The present disclosure may be embodied in other specific forms without departing from its spirit or essential characteristics. The described embodiments are to be considered in all respects only as illustrative and not restrictive. The scope of the disclosure is, therefore, indicated by the appended claims rather than by the foregoing description. All changes which come within the meaning and range of equivalency of the claims are to be embraced within their scope.
Accordingly, the unitary body construction of the food and beverage plate is also not meant to be limiting, such that more than one component may be used to form the food and beverage plate while still staying within the spirit and scope of the disclosure. In the unitary body construction, the plate may be formed from a sheet of a plastic. The sheet of plastic may be formed using a process of thermo vacuum forming. Alternatively, a liquefied polymeric resin can be injection molded, cooled, and then trimmed as needed. Depending upon cost considerations, material properties of the plastic sheet or resin formulation can be altered to fit the requirements, including flexibility, strength, thermal stability, or chemical resistance. Furthermore, cost considerations or final desired result will dictate whether one of these two methods of manufacture is employed. In various alternate embodiments, the combination food and beverage serving plate may be constructed of wood, rubber, metal, composite, carbon fiber, Kevlar, paperboard, corrugated cardboard, cast iron, cast aluminum, or some combination of laminated wood fibers, fabrics, or other material that was then process hardened for properties in the preferred embodiment.

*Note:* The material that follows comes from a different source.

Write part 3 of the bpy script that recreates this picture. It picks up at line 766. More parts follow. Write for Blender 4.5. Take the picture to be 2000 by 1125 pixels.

It is to be understood that the inventions disclosed herein are not limited to the details of construction and the arrangement of the components set forth in the description or illustrated in the drawings. The inventions are capable of other embodiments or being practiced or carried out in various ways. It is also to be understood that the phraseology and terminology employed herein is for the purpose of description and should not be regarded as limiting.
Also, the terms are intended to be broad terms and not terms of limitation. For purposes of this disclosure, the term “interconnected” shall mean the joining of two members directly or indirectly to one another. Such joining may be achieved with the two members or the two members and any additional intermediate members being integrally formed as a single unitary body with one another or with the two members or the two members and any additional intermediate member being attached to one another. Such joining may be permanent in nature or alternatively may be removable or releasable in nature.
It is also important to note that although only a few embodiments of the combination food and beverage serving have been described in detail in this disclosure, those skilled in the art who review this disclosure will readily appreciate that many modifications are possible (e.g., variations in sizes, dimensions, structures, shapes and proportions of the various elements, values of parameters, mounting arrangements, materials, colors, orientations, etc.) without materially departing from the novel teachings and advantages of the subject matter recited in the disclosed embodiments. Accordingly, all such modifications are intended to be included within the scope of the present disclosure as defined in the disclosed embodiments.